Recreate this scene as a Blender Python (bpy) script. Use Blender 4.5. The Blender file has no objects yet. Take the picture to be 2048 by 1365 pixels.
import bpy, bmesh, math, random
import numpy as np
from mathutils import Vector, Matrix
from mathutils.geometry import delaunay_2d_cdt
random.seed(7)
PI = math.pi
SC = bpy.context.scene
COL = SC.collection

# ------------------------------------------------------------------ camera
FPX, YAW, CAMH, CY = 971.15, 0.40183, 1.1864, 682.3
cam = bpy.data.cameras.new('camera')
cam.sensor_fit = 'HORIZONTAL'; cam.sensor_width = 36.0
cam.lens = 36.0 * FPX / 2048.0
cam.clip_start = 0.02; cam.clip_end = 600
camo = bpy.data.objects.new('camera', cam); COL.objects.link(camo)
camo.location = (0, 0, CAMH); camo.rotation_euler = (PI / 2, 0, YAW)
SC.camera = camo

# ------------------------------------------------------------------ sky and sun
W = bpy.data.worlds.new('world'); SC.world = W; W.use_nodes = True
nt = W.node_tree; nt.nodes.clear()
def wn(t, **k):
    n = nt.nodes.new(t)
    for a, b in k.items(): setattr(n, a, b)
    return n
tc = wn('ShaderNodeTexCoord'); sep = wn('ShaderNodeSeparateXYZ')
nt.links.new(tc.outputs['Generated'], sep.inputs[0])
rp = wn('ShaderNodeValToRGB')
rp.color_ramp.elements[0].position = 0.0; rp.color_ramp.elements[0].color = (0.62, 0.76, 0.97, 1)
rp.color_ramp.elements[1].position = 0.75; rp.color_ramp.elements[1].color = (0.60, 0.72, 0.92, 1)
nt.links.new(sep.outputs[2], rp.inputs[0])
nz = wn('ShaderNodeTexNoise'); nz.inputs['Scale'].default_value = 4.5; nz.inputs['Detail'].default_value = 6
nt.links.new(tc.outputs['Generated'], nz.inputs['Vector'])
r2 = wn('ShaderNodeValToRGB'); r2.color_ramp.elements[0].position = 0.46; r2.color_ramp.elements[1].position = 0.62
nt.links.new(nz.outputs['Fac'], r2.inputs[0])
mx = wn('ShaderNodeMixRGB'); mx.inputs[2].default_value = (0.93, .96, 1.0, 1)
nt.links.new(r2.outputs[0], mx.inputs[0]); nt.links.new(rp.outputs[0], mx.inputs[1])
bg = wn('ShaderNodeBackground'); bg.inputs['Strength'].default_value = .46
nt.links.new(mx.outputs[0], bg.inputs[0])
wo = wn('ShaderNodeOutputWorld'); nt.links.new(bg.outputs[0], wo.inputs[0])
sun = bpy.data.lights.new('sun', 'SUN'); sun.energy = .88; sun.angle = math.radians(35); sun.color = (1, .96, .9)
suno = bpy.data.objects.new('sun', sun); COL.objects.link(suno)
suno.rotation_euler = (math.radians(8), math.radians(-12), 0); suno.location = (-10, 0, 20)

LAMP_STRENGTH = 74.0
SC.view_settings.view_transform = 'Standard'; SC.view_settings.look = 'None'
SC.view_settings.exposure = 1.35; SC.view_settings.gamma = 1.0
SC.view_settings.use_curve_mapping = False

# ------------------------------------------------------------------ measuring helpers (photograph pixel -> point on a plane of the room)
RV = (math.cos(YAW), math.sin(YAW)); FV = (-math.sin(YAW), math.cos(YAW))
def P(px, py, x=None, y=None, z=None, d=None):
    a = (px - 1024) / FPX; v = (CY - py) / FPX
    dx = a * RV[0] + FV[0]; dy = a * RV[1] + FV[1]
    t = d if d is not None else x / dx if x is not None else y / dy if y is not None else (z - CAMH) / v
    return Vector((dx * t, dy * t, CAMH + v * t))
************
Aim
Reproduce verbatim only this range: the first line of the material through the line that contains "SC.camera = camo", inclusive.

Written solution
Recreate this scene as a Blender Python (bpy) script. Use Blender 4.5. The Blender file has no objects yet. Take the picture to be 2048 by 1365 pixels.
import bpy, bmesh, math, random
import numpy as np
from mathutils import Vector, Matrix
from mathutils.geometry import delaunay_2d_cdt
random.seed(7)
PI = math.pi
SC = bpy.context.scene
COL = SC.collection

# ------------------------------------------------------------------ camera
FPX, YAW, CAMH, CY = 971.15, 0.40183, 1.1864, 682.3
cam = bpy.data.cameras.new('camera')
cam.sensor_fit = 'HORIZONTAL'; cam.sensor_width = 36.0
cam.lens = 36.0 * FPX / 2048.0
cam.clip_start = 0.02; cam.clip_end = 600
camo = bpy.data.objects.new('camera', cam); COL.objects.link(camo)
camo.location = (0, 0, CAMH); camo.rotation_euler = (PI / 2, 0, YAW)
SC.camera = camo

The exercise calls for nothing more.